Wrigley Roster Jenga: Jim McCauley & Hank O’Day

Anthony Burbatt at Wrigley Roster Jenga continues to add to his Cubs collection with the Ars Longa Diamond Heads ’15 card for Hank O’Day.

O’Day managed the Cubs for just one year, 1914, to a record of 78-76. He then returned to umpiring in the National League the following year. O’Day’s managerial career (he also managed the Cincinnati Reds in 1912) established a unique baseball achievement that is unlikely to ever be duplicated: O’Day is the only person to ever play, manage and umpire in the National League and the feat has never been accomplished in the American League.

With this blog post, Mr.
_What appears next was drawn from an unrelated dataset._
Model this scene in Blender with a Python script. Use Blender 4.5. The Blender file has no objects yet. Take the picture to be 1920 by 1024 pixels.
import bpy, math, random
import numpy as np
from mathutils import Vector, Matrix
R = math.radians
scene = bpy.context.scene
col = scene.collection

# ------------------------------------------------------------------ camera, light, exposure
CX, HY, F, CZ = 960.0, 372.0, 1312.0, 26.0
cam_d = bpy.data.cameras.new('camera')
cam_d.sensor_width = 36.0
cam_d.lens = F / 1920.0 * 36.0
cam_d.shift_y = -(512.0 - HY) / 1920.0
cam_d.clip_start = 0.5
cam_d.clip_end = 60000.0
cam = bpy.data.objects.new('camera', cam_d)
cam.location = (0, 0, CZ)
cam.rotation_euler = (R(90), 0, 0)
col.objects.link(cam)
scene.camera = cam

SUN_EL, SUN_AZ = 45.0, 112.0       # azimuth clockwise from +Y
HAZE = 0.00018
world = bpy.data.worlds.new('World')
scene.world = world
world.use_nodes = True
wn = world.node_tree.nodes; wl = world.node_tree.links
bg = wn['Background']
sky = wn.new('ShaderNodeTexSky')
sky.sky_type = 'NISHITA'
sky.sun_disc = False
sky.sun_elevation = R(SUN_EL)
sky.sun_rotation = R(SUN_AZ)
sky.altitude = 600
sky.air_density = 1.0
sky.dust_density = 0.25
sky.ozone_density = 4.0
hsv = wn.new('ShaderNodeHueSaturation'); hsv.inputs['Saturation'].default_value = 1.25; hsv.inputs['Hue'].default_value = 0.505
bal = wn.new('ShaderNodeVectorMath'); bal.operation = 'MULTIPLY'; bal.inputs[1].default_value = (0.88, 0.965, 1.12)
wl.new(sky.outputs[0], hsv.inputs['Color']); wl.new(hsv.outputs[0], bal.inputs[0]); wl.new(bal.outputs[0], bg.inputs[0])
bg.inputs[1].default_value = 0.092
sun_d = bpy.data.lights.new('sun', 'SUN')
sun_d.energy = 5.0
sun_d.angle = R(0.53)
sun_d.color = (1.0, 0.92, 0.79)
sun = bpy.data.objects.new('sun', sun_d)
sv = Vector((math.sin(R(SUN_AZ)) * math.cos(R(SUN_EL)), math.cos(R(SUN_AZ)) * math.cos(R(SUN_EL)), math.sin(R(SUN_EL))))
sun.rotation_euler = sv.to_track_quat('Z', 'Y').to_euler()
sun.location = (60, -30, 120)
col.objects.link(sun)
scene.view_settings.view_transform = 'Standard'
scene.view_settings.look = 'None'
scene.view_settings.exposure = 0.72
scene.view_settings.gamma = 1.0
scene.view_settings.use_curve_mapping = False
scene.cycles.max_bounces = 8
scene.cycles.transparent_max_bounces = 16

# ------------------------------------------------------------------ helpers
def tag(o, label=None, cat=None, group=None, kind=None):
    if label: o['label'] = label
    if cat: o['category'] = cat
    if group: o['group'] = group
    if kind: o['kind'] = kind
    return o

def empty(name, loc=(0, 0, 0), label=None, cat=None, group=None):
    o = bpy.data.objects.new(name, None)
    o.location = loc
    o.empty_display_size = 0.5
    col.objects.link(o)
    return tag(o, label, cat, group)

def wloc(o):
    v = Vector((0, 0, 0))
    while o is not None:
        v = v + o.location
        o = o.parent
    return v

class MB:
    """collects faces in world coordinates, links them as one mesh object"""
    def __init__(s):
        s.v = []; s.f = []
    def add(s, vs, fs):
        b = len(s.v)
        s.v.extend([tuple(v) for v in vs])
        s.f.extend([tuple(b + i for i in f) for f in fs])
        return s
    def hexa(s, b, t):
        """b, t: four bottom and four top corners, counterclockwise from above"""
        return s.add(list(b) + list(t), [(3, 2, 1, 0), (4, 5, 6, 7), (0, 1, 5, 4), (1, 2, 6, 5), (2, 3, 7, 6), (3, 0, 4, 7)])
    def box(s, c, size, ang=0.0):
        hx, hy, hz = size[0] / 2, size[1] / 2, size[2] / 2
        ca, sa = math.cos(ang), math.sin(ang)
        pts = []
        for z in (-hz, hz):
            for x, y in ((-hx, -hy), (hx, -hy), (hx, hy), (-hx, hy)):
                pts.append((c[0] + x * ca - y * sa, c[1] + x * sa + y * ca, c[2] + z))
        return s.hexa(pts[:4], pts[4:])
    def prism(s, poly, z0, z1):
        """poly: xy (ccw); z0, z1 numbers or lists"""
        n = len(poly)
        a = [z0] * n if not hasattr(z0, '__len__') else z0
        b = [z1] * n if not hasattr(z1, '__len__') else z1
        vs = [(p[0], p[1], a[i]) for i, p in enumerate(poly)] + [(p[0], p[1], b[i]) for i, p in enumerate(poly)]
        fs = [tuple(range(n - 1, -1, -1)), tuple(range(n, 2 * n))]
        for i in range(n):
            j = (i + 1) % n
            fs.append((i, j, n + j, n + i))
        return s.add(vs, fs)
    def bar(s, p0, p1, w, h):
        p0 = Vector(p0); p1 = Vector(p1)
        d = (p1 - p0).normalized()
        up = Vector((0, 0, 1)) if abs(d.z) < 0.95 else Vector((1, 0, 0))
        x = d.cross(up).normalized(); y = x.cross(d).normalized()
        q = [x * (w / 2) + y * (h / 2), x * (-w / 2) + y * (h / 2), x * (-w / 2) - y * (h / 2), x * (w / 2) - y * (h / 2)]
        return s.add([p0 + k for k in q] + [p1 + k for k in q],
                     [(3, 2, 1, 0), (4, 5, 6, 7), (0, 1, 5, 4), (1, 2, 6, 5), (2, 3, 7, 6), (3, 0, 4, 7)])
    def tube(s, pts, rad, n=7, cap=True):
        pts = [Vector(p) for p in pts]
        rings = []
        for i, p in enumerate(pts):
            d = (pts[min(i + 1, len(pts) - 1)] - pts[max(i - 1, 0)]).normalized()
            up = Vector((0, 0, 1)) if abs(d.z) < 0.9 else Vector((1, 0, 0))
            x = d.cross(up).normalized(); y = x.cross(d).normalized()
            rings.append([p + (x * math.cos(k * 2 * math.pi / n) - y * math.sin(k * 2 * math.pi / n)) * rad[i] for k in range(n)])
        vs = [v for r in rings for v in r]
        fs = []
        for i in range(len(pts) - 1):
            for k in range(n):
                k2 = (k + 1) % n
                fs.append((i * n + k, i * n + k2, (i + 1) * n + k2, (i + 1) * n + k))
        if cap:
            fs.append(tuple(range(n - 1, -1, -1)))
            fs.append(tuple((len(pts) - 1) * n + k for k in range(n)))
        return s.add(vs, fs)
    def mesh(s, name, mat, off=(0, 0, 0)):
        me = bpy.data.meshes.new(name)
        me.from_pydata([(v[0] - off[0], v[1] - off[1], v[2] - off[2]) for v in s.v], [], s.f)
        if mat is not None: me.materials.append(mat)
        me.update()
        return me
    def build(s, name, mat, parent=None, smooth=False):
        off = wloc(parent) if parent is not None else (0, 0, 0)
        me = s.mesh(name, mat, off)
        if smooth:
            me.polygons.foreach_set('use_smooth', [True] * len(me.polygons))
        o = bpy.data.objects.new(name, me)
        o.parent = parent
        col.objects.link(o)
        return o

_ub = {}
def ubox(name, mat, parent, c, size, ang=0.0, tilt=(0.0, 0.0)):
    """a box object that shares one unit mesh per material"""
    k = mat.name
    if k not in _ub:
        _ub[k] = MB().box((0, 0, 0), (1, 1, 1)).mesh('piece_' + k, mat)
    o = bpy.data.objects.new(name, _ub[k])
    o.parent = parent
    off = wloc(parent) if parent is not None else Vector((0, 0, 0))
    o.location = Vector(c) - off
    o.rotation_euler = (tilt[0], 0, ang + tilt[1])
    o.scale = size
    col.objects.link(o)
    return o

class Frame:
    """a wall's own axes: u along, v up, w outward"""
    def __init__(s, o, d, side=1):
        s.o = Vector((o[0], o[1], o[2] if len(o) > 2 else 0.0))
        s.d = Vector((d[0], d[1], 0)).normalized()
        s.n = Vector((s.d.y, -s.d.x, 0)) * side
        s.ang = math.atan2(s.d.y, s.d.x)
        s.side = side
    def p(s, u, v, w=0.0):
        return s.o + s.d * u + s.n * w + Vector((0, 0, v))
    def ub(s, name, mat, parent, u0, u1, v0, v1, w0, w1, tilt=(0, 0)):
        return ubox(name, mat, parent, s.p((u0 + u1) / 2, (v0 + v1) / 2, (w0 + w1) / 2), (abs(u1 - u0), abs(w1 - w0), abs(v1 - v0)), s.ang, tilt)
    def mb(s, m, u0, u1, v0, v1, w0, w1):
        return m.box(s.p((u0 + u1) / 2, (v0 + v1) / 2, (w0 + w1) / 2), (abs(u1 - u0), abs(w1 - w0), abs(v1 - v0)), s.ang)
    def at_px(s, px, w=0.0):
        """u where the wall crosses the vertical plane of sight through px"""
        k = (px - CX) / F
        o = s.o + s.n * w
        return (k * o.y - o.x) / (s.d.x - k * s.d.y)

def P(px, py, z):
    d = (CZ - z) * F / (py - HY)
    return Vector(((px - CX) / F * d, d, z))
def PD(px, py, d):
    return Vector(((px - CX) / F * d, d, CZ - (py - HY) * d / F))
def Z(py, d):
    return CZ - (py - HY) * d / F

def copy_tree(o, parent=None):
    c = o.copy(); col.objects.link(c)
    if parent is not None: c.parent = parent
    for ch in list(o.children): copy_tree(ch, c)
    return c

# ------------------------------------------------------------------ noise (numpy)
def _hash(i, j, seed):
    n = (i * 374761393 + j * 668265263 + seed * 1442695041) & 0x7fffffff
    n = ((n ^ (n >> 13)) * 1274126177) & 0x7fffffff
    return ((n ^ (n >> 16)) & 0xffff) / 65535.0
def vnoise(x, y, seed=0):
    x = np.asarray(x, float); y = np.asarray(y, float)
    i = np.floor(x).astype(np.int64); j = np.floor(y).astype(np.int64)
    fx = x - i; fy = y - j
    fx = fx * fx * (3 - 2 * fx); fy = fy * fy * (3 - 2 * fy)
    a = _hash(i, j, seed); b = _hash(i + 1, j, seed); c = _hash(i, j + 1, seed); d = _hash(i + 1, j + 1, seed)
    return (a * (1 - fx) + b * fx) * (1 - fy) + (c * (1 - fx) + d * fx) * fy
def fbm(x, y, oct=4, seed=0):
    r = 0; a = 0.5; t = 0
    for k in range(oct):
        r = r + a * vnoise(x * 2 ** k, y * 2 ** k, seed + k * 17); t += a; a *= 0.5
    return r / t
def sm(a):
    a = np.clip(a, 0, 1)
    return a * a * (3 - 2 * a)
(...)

Burbatt also discusses his venturing deeper into Chicago baseball history beyond his beloved Cubs by acquiring the Ars Longa Beginnings: 1880s card for Jim McCauley of the Chicago Maroons. The Maroons are a largely forgotten minor league team that played in the Western Association in 1888.

Check out the blog post here.

Kid Elberfeld: The Tabasco Kid

John Elberfeld, the great nephew of Kid Elberfeld, has created an impressive website that documents his ancestor’s life. The depth and breadth of the research contained in the site is impressive. I am thrilled and honored that Mr. Elberfeld would see fit to include my work in his tribute to his great uncle, The Tabasco Kid, who as his nickname suggests was one of the feistiest and most flavorful players of the early 20th century.
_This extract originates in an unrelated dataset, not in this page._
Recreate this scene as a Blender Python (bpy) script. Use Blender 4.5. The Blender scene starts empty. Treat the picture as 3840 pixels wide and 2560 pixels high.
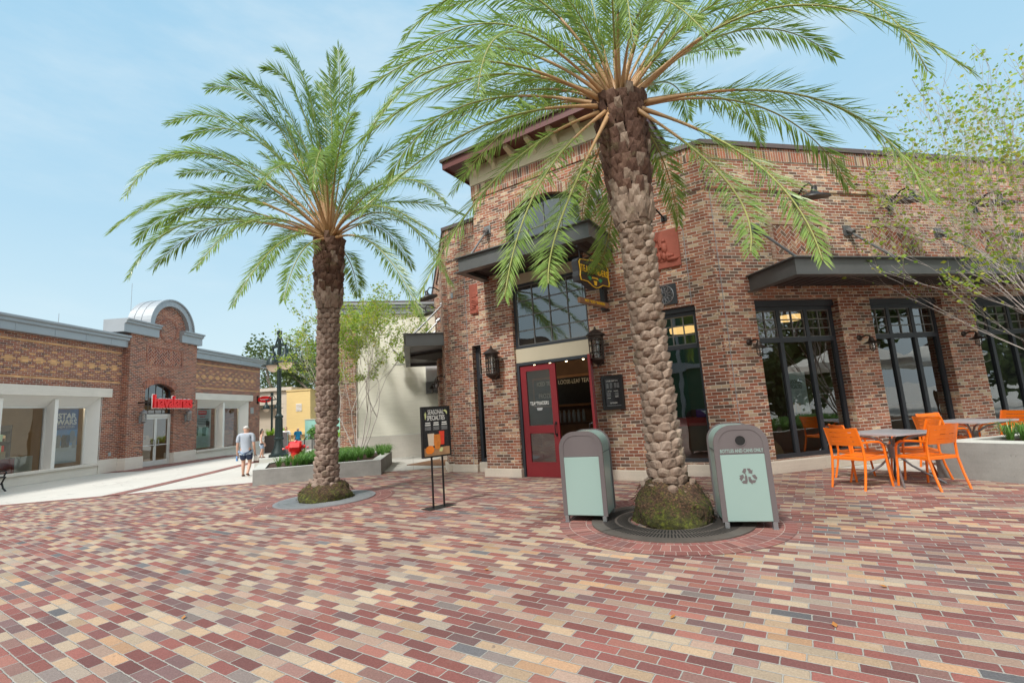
import bpy, math, random
import numpy as np
from mathutils import Matrix, Vector
random.seed(7)
R_ = math.radians
sc = bpy.context.scene
COL = sc.collection
# ------------------------------------------------------------------ camera, world, sun, exposure
cam_d = bpy.data.cameras.new("camera"); cam = bpy.data.objects.new("camera", cam_d); COL.objects.link(cam)
cam_d.sensor_width = 36; cam_d.lens = 16.5; cam_d.clip_start = 0.05; cam_d.clip_end = 2000
_up = Vector((-799, 12080, 1760)).normalized(); _fw = Vector((0, 0, 1))
_Y = (_fw - _up * _fw.dot(_up)).normalized(); _X = _Y.cross(_up)
if _X.x < 0: _X = -_X
_M = Matrix((_X, _Y, _up))
_c = Matrix((_M @ Vector((1, 0, 0)), _M @ Vector((0, 1, 0)), -(_M @ Vector((0, 0, 1))))).transposed().to_4x4()
_c.translation = (0, 0, 1.55)
cam.matrix_world = _c
sc.camera = cam
SUN_EL, SUN_AZ = 52, 215            # azimuth clockwise from +Y: the light comes from behind the camera's left
sd = bpy.data.lights.new("sun", 'SUN'); sun = bpy.data.objects.new("sun", sd); COL.objects.link(sun)
sd.energy = 2.4; sd.angle = R_(9); sd.color = (1, .965, .91)
_sv = Vector((math.sin(R_(SUN_AZ)) * math.cos(R_(SUN_EL)), math.cos(R_(SUN_AZ)) * math.cos(R_(SUN_EL)), math.sin(R_(SUN_EL))))
sun.rotation_euler = _sv.to_track_quat('Z', 'Y').to_euler(); sun.location = _sv * 60
sc.view_settings.view_transform = 'Standard'; sc.view_settings.look = 'None'
sc.view_settings.exposure = 0.72; sc.view_settings.gamma = 1.0
sc.cycles.max_bounces = 6; sc.cycles.transparent_max_bounces = 12; sc.cycles.use_denoising = True
sc.cycles.caustics_reflective = False; sc.cycles.caustics_refractive = False

class N:      # tiny expression builder for shader maths
    t = None
    def __init__(s, k): s.k = k
    @staticmethod
    def m(op, *a, clamp=False):
        n = N.t.nodes.new("ShaderNodeMath"); n.operation = op; n.use_clamp = clamp
        for i, v in enumerate(a):
            if isinstance(v, N): N.t.links.new(v.k, n.inputs[i])
            else: n.inputs[i].default_value = v
        return N(n.outputs[0])
    def __add__(s, o): return N.m('ADD', s, o)
    def __radd__(s, o): return N.m('ADD', s, o)
    def __sub__(s, o): return N.m('SUBTRACT', s, o)
    def __rsub__(s, o): return N.m('SUBTRACT', o, s)
    def __mul__(s, o): return N.m('MULTIPLY', s, o)
    def __rmul__(s, o): return N.m('MULTIPLY', s, o)
    def __truediv__(s, o): return N.m('DIVIDE', s, o)
def floor(a): return N.m('FLOOR', a)
def frac(a): return N.m('FRACT', a)
def fmod(a, b): return N.m('FLOORED_MODULO', a, b)
def gt(a, b): return N.m('GREATER_THAN', a, b)
def lt(a, b): return N.m('LESS_THAN', a, b)
def nmin(a, b): return N.m('MINIMUM', a, b)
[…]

Mr. Elberfeld has spotlighted the Ars Longa card of Kid Elberfeld from the Pilgrims series.

You can find it here.

One of the great thrills I experience through my work is when I cross paths with descendants of the players I make cards for. Sharing a moment or two with these folks over email, or simply crossing paths through an eBay auction, is an experience that breaks through the boundaries of space and time that define the images I work with and adds a dimension of life and color and a bit more meaning to what I do. I am always honored by the opportunity to be connected, even in such a small way, to the lives and legacies of these players as they exist today in their proud descendants.